Oliveira Paiva, autor desse romance singular, teve destino breve e quase esquecido: morreu jovem, aos 35 anos, deixando poucas obras publicadas. É curioso pensar que, por muito tempo, seu trabalho permaneceu em silêncio nas prateleiras brasileiras, sem o devido reconhecimento, até que estudiosos e editores lhe devolveram a visibilidade. Que ironia — um romance nascido do sertão, esquecido em sua pátria, reaparece com dignidade em edição portuguesa, como se fosse preciso o olhar estrangeiro para nos lembrar do valor que sempre esteve aqui.
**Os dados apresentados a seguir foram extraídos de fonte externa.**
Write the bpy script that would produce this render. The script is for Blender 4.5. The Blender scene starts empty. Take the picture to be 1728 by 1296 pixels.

Penso sobre a persistência da memória: os lugares e personagens se transformaram, desapareceram, mas de algum modo permanecem. A palavra sobrevive ao tempo implacável. Assim também Guidinha: ora Marica, ora Dona Margarida, ora personagem reinventada nos folhetos de cordel e na oralidade. Ler essa edição é como ver Quixeramobim refletida num espelho distante: tudo parece igual e, ao mesmo tempo, mudado.
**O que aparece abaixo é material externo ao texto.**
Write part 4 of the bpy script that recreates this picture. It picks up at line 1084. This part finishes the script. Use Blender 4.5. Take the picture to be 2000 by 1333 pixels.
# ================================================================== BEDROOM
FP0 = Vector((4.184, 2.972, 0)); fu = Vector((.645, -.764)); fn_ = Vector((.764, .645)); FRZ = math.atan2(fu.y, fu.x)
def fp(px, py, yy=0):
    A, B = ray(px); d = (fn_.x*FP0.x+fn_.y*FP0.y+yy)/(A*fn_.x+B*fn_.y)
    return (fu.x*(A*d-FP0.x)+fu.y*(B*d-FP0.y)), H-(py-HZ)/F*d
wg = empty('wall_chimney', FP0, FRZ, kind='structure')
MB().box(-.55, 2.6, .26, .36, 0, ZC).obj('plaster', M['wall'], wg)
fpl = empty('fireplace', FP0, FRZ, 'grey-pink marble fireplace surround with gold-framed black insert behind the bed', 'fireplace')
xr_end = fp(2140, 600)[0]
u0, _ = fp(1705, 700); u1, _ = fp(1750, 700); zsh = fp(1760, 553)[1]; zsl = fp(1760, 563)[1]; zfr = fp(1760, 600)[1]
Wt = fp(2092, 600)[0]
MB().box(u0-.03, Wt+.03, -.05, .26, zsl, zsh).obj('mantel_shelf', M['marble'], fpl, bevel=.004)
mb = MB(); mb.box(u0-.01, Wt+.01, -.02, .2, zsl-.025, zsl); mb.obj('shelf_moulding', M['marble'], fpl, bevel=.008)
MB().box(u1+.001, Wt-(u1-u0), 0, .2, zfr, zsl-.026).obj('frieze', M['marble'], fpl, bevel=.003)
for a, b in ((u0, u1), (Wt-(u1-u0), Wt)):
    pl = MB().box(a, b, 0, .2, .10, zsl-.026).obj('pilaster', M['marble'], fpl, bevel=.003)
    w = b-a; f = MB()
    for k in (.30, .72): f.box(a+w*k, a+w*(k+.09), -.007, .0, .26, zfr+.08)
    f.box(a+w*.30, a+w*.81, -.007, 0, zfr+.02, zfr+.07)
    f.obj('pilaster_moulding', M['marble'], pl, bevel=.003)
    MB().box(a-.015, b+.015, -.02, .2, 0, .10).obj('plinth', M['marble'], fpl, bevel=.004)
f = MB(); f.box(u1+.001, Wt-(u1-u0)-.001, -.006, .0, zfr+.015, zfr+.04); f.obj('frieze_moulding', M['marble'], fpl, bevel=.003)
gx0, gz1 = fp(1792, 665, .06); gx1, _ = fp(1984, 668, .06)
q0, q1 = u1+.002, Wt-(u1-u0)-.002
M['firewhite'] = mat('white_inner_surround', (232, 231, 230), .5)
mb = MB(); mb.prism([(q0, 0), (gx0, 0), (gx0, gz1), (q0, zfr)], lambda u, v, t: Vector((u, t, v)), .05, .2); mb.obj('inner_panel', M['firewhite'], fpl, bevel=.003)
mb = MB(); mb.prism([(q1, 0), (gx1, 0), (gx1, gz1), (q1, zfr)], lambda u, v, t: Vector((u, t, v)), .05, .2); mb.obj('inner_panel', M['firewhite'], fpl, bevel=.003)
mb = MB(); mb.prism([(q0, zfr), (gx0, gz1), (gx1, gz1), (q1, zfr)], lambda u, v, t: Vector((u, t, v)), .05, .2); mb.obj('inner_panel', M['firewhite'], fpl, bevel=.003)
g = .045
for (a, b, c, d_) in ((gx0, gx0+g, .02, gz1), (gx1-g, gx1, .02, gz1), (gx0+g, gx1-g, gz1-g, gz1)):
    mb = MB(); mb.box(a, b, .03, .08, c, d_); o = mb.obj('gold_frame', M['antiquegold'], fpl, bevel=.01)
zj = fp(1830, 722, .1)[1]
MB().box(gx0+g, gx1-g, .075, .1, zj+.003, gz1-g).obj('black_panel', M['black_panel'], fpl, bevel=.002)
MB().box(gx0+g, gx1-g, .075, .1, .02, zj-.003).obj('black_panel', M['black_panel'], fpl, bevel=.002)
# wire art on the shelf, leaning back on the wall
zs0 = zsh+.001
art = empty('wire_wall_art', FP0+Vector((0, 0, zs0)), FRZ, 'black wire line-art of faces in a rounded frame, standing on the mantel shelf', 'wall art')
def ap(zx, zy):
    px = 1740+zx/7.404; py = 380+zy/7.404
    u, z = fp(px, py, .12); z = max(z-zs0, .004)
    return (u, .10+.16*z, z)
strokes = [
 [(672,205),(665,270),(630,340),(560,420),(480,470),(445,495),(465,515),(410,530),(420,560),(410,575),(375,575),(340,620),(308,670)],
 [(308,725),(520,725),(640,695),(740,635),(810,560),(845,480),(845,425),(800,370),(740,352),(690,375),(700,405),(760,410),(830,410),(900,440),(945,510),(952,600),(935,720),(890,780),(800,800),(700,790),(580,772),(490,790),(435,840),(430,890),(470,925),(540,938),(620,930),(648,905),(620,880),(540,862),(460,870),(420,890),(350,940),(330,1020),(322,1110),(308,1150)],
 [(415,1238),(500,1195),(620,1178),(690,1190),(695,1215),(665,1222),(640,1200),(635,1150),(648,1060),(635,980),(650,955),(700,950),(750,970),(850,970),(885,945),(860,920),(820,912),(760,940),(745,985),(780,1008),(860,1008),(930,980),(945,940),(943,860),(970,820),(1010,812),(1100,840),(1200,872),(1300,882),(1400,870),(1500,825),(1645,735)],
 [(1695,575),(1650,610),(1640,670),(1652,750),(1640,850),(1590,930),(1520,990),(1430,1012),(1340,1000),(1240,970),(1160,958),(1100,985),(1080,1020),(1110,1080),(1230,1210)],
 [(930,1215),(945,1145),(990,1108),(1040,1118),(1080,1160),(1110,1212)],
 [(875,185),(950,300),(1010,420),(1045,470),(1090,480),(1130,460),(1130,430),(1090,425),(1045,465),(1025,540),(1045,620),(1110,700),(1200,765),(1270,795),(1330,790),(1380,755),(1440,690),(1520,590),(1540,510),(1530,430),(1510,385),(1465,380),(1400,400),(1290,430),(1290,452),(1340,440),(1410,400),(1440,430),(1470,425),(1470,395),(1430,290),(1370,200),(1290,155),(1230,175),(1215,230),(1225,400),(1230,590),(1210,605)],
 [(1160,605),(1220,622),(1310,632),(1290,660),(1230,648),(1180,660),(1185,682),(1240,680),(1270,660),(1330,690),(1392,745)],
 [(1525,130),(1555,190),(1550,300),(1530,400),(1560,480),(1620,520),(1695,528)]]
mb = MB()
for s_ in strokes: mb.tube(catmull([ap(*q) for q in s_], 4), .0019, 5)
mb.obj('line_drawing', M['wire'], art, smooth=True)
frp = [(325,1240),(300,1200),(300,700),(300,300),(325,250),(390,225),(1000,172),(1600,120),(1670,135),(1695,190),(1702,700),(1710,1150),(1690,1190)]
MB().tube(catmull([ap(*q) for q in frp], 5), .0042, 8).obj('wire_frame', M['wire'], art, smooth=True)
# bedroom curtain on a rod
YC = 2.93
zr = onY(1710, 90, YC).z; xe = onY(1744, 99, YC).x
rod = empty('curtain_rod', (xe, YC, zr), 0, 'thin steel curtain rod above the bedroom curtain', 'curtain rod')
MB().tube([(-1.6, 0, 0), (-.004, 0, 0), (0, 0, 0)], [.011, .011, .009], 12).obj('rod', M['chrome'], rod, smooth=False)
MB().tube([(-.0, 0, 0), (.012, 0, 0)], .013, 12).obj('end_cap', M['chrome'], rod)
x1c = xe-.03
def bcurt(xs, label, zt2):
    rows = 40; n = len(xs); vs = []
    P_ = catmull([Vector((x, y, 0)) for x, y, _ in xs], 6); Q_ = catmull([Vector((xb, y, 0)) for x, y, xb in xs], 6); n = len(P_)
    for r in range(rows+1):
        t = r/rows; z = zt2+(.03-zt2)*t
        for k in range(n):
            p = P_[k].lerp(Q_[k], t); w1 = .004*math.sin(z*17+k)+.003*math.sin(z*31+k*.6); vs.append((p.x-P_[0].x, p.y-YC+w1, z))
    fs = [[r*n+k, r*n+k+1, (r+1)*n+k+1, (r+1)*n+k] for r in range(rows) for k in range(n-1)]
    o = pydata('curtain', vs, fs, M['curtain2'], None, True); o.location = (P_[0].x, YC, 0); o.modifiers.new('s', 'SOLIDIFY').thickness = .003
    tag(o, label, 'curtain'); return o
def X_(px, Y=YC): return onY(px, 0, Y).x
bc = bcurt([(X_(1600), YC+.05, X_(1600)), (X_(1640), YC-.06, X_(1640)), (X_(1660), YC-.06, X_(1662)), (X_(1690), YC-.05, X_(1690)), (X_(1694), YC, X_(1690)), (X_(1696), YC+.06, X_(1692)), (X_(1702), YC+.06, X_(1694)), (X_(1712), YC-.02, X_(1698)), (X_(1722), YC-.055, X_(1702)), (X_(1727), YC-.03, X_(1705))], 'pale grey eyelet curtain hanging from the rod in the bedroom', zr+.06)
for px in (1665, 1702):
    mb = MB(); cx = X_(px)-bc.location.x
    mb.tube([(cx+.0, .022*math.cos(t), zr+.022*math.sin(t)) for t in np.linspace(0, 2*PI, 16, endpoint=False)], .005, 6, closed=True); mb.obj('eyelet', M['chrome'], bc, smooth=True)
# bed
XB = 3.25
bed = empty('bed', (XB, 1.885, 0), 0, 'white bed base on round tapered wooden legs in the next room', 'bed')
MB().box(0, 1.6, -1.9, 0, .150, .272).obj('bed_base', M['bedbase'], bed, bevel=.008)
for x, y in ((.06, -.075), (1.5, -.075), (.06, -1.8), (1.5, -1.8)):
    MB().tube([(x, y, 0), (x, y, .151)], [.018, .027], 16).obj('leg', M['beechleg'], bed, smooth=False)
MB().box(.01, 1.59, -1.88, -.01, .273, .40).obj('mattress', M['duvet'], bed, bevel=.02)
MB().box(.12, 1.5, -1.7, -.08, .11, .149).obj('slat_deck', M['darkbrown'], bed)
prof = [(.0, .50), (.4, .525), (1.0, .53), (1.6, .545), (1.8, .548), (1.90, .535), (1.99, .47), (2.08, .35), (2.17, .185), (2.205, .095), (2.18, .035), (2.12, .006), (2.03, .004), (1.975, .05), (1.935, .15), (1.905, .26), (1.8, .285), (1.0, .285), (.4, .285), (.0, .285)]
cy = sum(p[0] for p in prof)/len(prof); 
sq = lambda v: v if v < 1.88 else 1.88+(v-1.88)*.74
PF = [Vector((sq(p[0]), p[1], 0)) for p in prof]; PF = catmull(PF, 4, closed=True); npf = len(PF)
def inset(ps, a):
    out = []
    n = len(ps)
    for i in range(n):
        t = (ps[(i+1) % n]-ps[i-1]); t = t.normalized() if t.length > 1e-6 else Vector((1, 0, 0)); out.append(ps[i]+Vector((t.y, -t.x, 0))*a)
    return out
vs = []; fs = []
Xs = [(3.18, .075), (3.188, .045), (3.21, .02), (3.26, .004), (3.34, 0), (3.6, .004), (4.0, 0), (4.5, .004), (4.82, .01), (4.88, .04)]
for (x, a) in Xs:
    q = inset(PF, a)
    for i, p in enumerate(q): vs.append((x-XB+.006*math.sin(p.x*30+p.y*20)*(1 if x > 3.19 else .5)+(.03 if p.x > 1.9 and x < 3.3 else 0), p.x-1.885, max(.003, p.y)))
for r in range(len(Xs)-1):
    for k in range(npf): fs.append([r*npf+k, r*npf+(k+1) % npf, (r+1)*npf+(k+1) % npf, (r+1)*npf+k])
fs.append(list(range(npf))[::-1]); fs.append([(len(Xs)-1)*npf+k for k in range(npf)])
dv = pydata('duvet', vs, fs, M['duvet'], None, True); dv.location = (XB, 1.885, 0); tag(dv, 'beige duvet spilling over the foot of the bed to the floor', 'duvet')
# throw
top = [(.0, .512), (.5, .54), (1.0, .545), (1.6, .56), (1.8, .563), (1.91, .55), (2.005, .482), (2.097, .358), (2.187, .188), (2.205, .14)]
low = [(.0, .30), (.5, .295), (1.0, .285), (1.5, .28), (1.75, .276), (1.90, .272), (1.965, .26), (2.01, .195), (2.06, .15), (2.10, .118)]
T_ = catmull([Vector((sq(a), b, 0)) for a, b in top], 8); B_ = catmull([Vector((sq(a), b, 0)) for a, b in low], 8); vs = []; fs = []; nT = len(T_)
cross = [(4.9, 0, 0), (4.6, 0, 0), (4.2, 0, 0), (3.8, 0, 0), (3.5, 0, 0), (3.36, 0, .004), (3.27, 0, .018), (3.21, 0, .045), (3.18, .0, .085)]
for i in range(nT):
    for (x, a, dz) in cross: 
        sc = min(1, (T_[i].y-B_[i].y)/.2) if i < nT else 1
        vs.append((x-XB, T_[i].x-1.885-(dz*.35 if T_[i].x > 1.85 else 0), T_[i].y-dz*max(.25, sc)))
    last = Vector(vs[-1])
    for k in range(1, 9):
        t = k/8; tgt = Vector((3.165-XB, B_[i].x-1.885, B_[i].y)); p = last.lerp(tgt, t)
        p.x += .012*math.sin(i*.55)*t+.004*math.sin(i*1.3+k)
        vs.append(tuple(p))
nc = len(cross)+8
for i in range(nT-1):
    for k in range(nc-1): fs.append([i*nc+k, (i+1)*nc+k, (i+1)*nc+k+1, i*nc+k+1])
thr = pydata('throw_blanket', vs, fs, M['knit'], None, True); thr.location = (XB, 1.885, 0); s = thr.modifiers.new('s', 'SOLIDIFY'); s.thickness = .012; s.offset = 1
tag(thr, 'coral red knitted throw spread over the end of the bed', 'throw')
No fim, a edição portuguesa que ganhei de presente é mais que um livro; é uma prova de amizade e também uma convocação. Como se o gesto do amigo dissesse: “a tua história viaja”. E eu, ao segurar esse volume “estrangeiro”, descubro que Guidinha do Poço — a Marica Lessa — não é apenas memória local, mas parte do romance maior que o Brasil ainda escreve sobre sua gente. Como um espelho distante, essa edição devolve à nossa terra um reflexo inesperado: o sertão que parecia encerrado em silêncio volta a falar, e sua voz atravessa fronteiras, insistindo em permanecer.